-- begin Information shown --
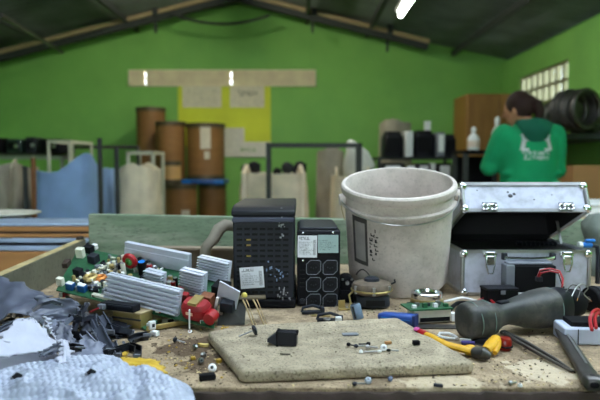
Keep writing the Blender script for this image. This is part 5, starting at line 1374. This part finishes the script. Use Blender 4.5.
# ------------------------------------------------------------------ the power tool lying across the bench
A, B = on(462, 323, .034), on(590, 303, .036)
A = at(462, 325, .99); B = at(582, 297, 1.09); A.z = ZT + .0335; B.z = ZT + .047
L_ = (B - A).length; d_ = (B - A).normalized()
sx = d_.cross(Vector((0, 0, 1))).normalized(); Mt = Matrix((sx, Vector((0, 0, 1)).cross(d_).cross(d_) * 0 + sx.cross(d_), d_)).transposed().to_4x4(); Mt.translation = A
t = thing('power_tool', 'dark grey power tool with flared end lying across the bench', 'power tool', M=Mt)
mtg = pm('tool_grey', (48, 50, 48), .5, var=.15, scale=30, dirt=(120, 112, 100), dirt_amt=.5, dirt_scale=18, speck=(40, 40, 40), speck_scale=90)
k = L_ / .262
obj('flared_end', MB().rings([(0, 0, .001, .016, .018), (0, 0, .004, .026, .028), (0, 0, .012, .030, .031), (0, 0, .030, .0315, .032), (0, 0, .046, .031, .031), (0, 0, .058, .028, .028)], 32, p=2.7), mtg, t, angle=60)
obj('handle', MB().rings([(0, 0, .052, .029, .0285), (0, 0, .064, .024, .024), (0, .002, .080, .0185, .020), (0, .003, .094, .0185, .020), (0, .002, .112, .023, .024), (0, 0, .135, .029, .030), (0, 0, .158, .033, .034), (0, 0, .180, .0345, .0355), (0, 0, .196, .0345, .0355)], 32, p=2.4), mtg, t, angle=60)
for z, r_ in ((.020, .0325), (.047, .032)): obj('seam_line', MB().torus((0, 0, z), r_ + .0002, .0009, 36, 6), pm('teal_line', (104, 124, 118), .5), t)
obj('seam_line', MB().torus((0, 0, .194), .0352, .0009, 36, 6), pm('teal_line', (104, 124, 118), .5), t)
gr = MB()
for q in (-1, 1): gr.tube([(q * .0 - .022, .0232, .150), (-.020, .0255, .165), (-.012, .031, .180)], .0008, 5)
obj('groove_line', gr, pm('teal_line', (104, 124, 118), .5), t)
obj('motor_collar', MB().rings([(0, 0, .196, .033, .034), (0, 0, .200, .032, .033), (0, 0, .222, .032, .033), (0, 0, .226, .028, .028)], 28, p=2.4), M_['black'], t, angle=50)
sp_ = MB(); rq = random.Random(8)
for q in range(16):
    z = rq.uniform(.201, .221); a_ = rq.uniform(-2.3, -.8); r1 = .0335
    sp_.ball((r1 * math.cos(a_), r1 * math.sin(a_), z), (.0025, .0025, rq.uniform(.001, .006)), 6)
obj('paint_splash', sp_, pm('pale_splash', (190, 196, 206), .5), t)
obj('gear_head', MB().rings([(0, 0, .226, .024, .026), (0, 0, .236, .026, .028), (0, 0, .262, .022, .024), (0, 0, .275, .014, .014)], 24, p=2.8), M_['blackm'], t, angle=50)
obj('gear_cap', MB().cyl((-.012, -.026, .246), (-.012, .0, .246), .012, n=20), M_['dsteel'], t, bevel=.002)
for q in range(3): obj('spring', MB().tube([(.010 - .008 * q, -.034, .204 + .012 * q), (.004 - .008 * q, -.042, .212 + .012 * q), (.006 - .006 * q, -.036, .224 + .012 * q), (.0, -.028, .232 + .010 * q)], .0014, 6), M_['steel'], t)
obj('trigger', MB().box((0, .021, .088), (.012, .010, .022)), M_['black'], t, bevel=.002)
p = on(548, 317, 0)
o = obj('wood_block', MB().box((0, 0, .0028), (.05, .03, .0055)), M_['blackm'], bevel=.001); o.location = (p.x - .02, p.y + .07, ZT + .0005); tag(o, 'flat black pad under the body of the power tool', 'pad')
# loose coils of thin wire by the tool head
t = wire('pale springy wire curling above the power tool head', [(572, 296, .074), (576, 288, .085), (582, 284, .09), (588, 288, .082), (584, 294, .07), (590, 300, .055)], .0010, M_['steel'])
wire('second pale wire bent over the power tool head', [(566, 292, .078), (572, 285, .088), (580, 288, .08), (578, 298, .066)], .0010, M_['dsteel'])
# hand tools
A, B = on(557, 325, .014), on(592, 381, .010)
t = thing('pry_bar', 'dark steel flat bar pointing to the front right bench corner', 'tool', M=frame(A, B - A, Vector((0, 0, 1)).cross(B - A))); l = (B - A).length
obj('shank', MB().rings([(0, 0, 0, .007, .004), (0, 0, l * .3, .011, .005), (0, 0, l * .85, .012, .006), (0, 0, l, .014, .009), (0, 0, l + .012, .012, .010), (0, 0, l + .016, .007, .006)], 16, p=3, M=rot('Y', 90) @ rot('Z', 90)), M_['dsteel'], t, angle=50)
obj('groove', MB().box((l * .45, .004, .0062), (l * .7, .003, .0012)), M_['steel'], t); obj('rounded_end', MB().ball((l + .004, 0, 0), (.014, .013, .0095), 16), M_['blackm'], t)
A, B = on(503, 332, .010), on(573, 371, .004)
t = thing('tongs', 'long thin dark steel tongs lying under the power tool', 'tool', M=frame(A, B - A, Vector((0, 0, 1)).cross(B - A))); l = (B - A).length
for s in (-1, 1): obj('jaw', MB().tube([(0, s * .002, 0), (l * .3, s * .006, .001), (l * .75, s * .005, 0), (l, s * .0015, -.001)], [.004, .0035, .003, .0015], 8), M_['dsteel'], t)
obj('rivet', MB().cyl((.01, -.006, .0), (.01, .006, .0), .003, n=10), M_['steel'], t)
# yellow handled pliers
P0, P1, P2 = on(419, 331, .020), on(447, 345, .014), on(471, 351, .010)
t = thing('pliers', 'worn pliers with long yellow and red handle at the slab corner', 'pliers', P0); org = P0
q = [P0, P0.lerp(P1, .5) + Vector((0, 0, .001)), P1, P2]; q = [a - org for a in q]
obj('grip', MB().tube(q, [.0055, .0065, .0075, .0085], 10, flat=.7), M_['yellow'], t)
obj('grip_tip', MB().tube([q[0] - (q[1] - q[0]) * .25, q[0], q[0].lerp(q[1], .55)], [.004, .0062, .0068], 10, flat=.7), M_['red'], t)
obj('grip_band', MB().ball(tuple(q[0] + Vector((-.004, 0, .003))), (.006, .004, .004), 8), pm('pink_tape', (206, 90, 160), .5), t)
Z_ = [on(474, 352, .010), on(483, 353, .012), on(490, 356, .008)]
obj('jaw', MB().tube([a - org for a in Z_], [.010, .012, .007], 10, flat=.8), M_['dsteel'], t)
obj('jaw_shoulder', MB().ball(tuple(on(470, 350, .010) - org), (.012, .010, .009), 10), M_['yellow'], t)
Y_ = [on(486, 350, .012), on(492, 344, .016), on(496, 338, .020)]
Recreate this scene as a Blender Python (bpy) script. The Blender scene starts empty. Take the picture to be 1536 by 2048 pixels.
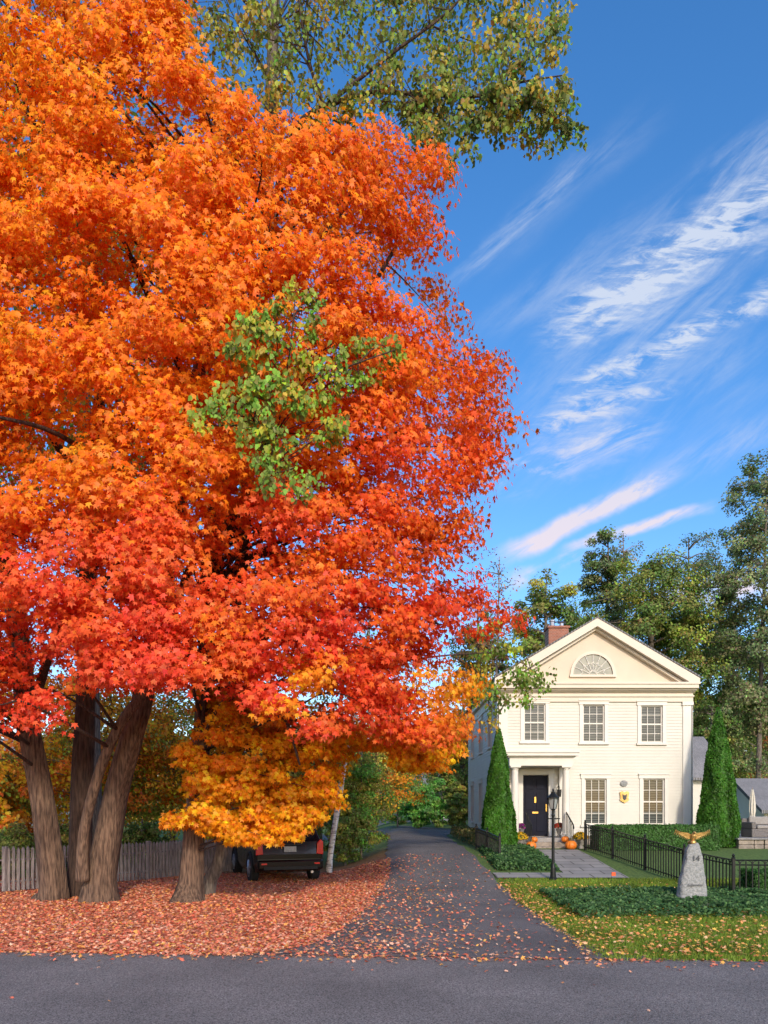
import bpy, bmesh, math, random
import numpy as np
from mathutils import Vector, noise as mnoise
rng=np.random.default_rng(7); random.seed(7)
S=bpy.context.scene
COL=S.collection
F=1539.0; HZ=1620.0; EYE=1.9
def at(px,py,d): return Vector(((px-768)/F*d, d, EYE+(HZ-py)/F*d))
def ss(t):
    t=np.clip(t,0,1); return t*t*(3-2*t)
def H(x,y): return 0.7*ss((np.asarray(y,float)-15)/11)*ss((np.asarray(x,float)+2)/3)
def h(x,y): return float(H(x,y))
# ------------------------------------------------------------ materials
def nt(m):
    m.use_nodes=True; t=m.node_tree; return t, t.nodes['Principled BSDF']
def mat(name,c1,c2=None,scale=5,rough=.6,bump=0,bscale=None,stretch=(1,1,1),metal=0,coat=0,spec=.5,detail=6,lo=.35,hi=.65):
    m=bpy.data.materials.new(name); t,b=nt(m); n=t.nodes; l=t.links
    if c2 is None: c2=tuple(x*.8 for x in c1)
    tc=n.new('ShaderNodeTexCoord'); mp=n.new('ShaderNodeMapping'); mp.inputs['Scale'].default_value=stretch
    l.new(tc.outputs['Object'],mp.inputs['Vector'])
    no=n.new('ShaderNodeTexNoise'); no.inputs['Scale'].default_value=scale; no.inputs['Detail'].default_value=detail
    l.new(mp.outputs[0],no.inputs['Vector'])
    cr=n.new('ShaderNodeValToRGB'); cr.color_ramp.elements[0].position=lo; cr.color_ramp.elements[1].position=hi
    cr.color_ramp.elements[0].color=(*c1,1); cr.color_ramp.elements[1].color=(*c2,1)
    l.new(no.outputs[0],cr.inputs[0]); l.new(cr.outputs[0],b.inputs['Base Color'])
    b.inputs['Roughness'].default_value=rough; b.inputs['Metallic'].default_value=metal
    b.inputs['Coat Weight'].default_value=coat; b.inputs['Specular IOR Level'].default_value=spec
    if bump:
        bn=n.new('ShaderNodeTexNoise'); bn.inputs['Scale'].default_value=bscale or scale; bn.inputs['Detail'].default_value=8
        l.new(mp.outputs[0],bn.inputs['Vector'])
        bp=n.new('ShaderNodeBump'); bp.inputs['Strength'].default_value=bump; bp.inputs['Distance'].default_value=.05
        l.new(bn.outputs[0],bp.inputs['Height']); l.new(bp.outputs[0],b.inputs['Normal'])
    return m
def leafmat(name,trans=.35):
    m=bpy.data.materials.new(name); m.use_nodes=True; t=m.node_tree; n=t.nodes; l=t.links; n.clear()
    o=n.new('ShaderNodeOutputMaterial'); a=n.new('ShaderNodeVertexColor'); a.layer_name='Col'
    d=n.new('ShaderNodeBsdfDiffuse'); tr=n.new('ShaderNodeBsdfTranslucent'); mx=n.new('ShaderNodeMixShader'); mx.inputs[0].default_value=trans
    g=n.new('ShaderNodeBsdfGlossy'); g.inputs['Roughness'].default_value=.5; m2=n.new('ShaderNodeMixShader'); m2.inputs[0].default_value=.02
    l.new(a.outputs[0],d.inputs[0]); l.new(a.outputs[0],tr.inputs[0]); l.new(d.outputs[0],mx.inputs[1]); l.new(tr.outputs[0],mx.inputs[2])
    l.new(mx.outputs[0],m2.inputs[1]); l.new(g.outputs[0],m2.inputs[2]); l.new(m2.outputs[0],o.inputs[0]); return m
M={}
M['leaf']=leafmat('leaf_foliage',.42); M['litter']=leafmat('fallen_leaf',.1)
M['bark']=mat('maple_bark',(.06,.036,.025),(.22,.14,.092),9,.95,1.0,11,(3,3,.4))
M['barkdark']=mat('dark_maple_bark',(.03,.018,.014),(.10,.06,.043),9,.95,1.0,11,(3,3,.4))
M['bark2']=mat('grey_bark',(.08,.065,.053),(.23,.19,.15),9,.95,.8,11,(3,3,.5))
M['twig']=mat('twig_bark',(.2,.16,.13),(.32,.26,.22),9,.9)
M['birch']=mat('birch_bark',(.74,.71,.65),(.12,.1,.09),5,.8,.4,9,(1,1,4),lo=.5,hi=.68)
M['siding']=mat('painted_clapboard',(.66,.635,.545),(.61,.585,.50),1.2,.55,.1,60,(1,1,1))
M['trim']=mat('white_trim_paint',(.73,.70,.62),(.68,.65,.57),2,.5)
M['cream']=mat('cream_gable_paint',(.65,.56,.43),(.61,.52,.40),1.5,.6)
M['creamtrim']=mat('cream_trim_paint',(.70,.63,.51),(.66,.59,.48),1.5,.55)
M['navy']=mat('navy_door_paint',(.003,.004,.012),(.005,.007,.02),3,.5,spec=.15)
M['brass']=mat('brass',(.75,.5,.15),(.6,.38,.1),8,.3,metal=1)
M['gold']=mat('gilded_metal',(.72,.46,.16),(.5,.3,.08),10,.4,metal=.6,bump=.3,bscale=40)
M['iron']=mat('black_iron',(.006,.008,.007),(.015,.016,.015),8,.45,spec=.3)
M['stone']=mat('granite',(.36,.36,.345),(.21,.22,.21),30,.9,.7,14)
M['letter']=mat('engraved_lettering',(.08,.08,.075),(.11,.11,.10),5,.9)
M['letter2']=mat('faint_engraved_lettering',(.15,.15,.145),(.19,.19,.18),5,.9)
M['greywall']=mat('grey_painted_wall',(.25,.26,.27),(.2,.21,.22),2,.7)
M['slate']=mat('bluestone_paving',(.35,.33,.31),(.25,.24,.225),3,.85,.3,20)
M['stonewall']=mat('fieldstone',(.38,.32,.26),(.2,.17,.14),5,.95,1,6)
M['fence']=mat('weathered_wood',(.38,.335,.32),(.2,.175,.17),6,.95,.4,20,(4,4,.6))
M['carpaint']=mat('black_car_paint',(.003,.003,.0035),(.004,.004,.005),2,.15,spec=.35,coat=.25)
M['rubber']=mat('tyre_rubber',(.012,.012,.012),(.02,.02,.02),20,.85)
M['plastic']=mat('dark_plastic',(.015,.015,.015),(.02,.02,.02),10,.6,spec=.3)
M['alloy']=mat('alloy_wheel',(.5,.5,.52),(.4,.4,.42),5,.3,metal=.9)
M['red']=mat('tail_light_red',(.75,.012,.012),(.6,.01,.01),9,.2,coat=.4)
M['white']=mat('plate_white',(.5,.5,.46),(.3,.3,.28),30,.5)
M['cglass']=mat('tinted_glass',(.006,.008,.01),(.01,.012,.014),3,.08,spec=.3)
M['fanglass']=mat('pale_fanlight_glass',(.30,.30,.22),(.16,.17,.13),3,.3,coat=.4)
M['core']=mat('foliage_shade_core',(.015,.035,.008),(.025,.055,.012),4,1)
M['pumpkin']=mat('pumpkin_skin',(.8,.22,.015),(.68,.16,.01),6,.5)
M['stem']=mat('dry_stem',(.2,.18,.07),(.12,.1,.04),20,.9)
M['pot']=mat('stone_planter',(.32,.3,.27),(.2,.19,.17),10,.9,.4,20)
M['canvas']=mat('cream_canvas',(.72,.68,.58),(.58,.54,.45),5,.9,.3,12,(6,6,.5))
M['cushion']=mat('grey_wicker',(.22,.2,.19),(.12,.11,.1),30,.9,.5,50)
M['fabric']=mat('taupe_cushion_fabric',(.33,.31,.28),(.26,.24,.22),20,.95)
M['lampglass']=mat('lamp_glass',(.4,.42,.4),(.3,.32,.3),5,.1,spec=.8)
M['orange']=mat('orange_marker',(.9,.12,.02),(.8,.1,.02),5,.6)
M['grass']=leafmat('grass_blade',.25)
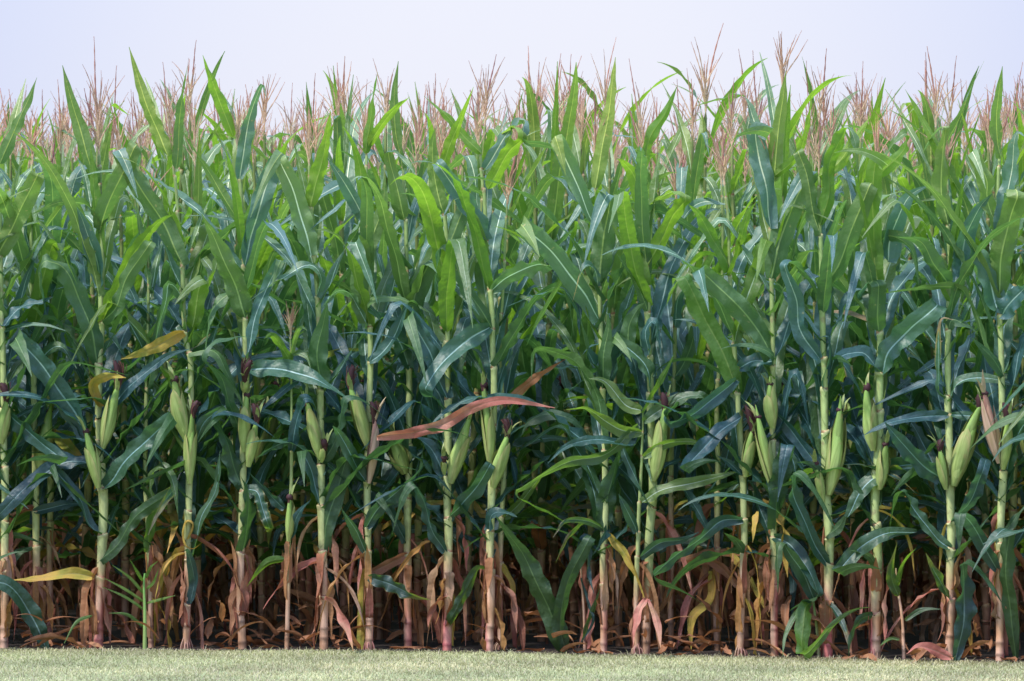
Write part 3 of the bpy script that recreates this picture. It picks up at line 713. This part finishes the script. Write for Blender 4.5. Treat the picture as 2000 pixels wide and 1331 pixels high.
-- end Information shown --
Search the material above for "picture". Pull out each line where it shows up.

> _Output below_
Recreate this scene as a Blender Python (bpy) script. The Blender scene starts empty. Take the picture to be 1536 by 2048 pixels.
Write part 3 of the bpy script that recreates this picture. It picks up at line 713. This part finishes the script. Write for Blender 4.5. Treat the picture as 2000 pixels wide and 1331 pixels high.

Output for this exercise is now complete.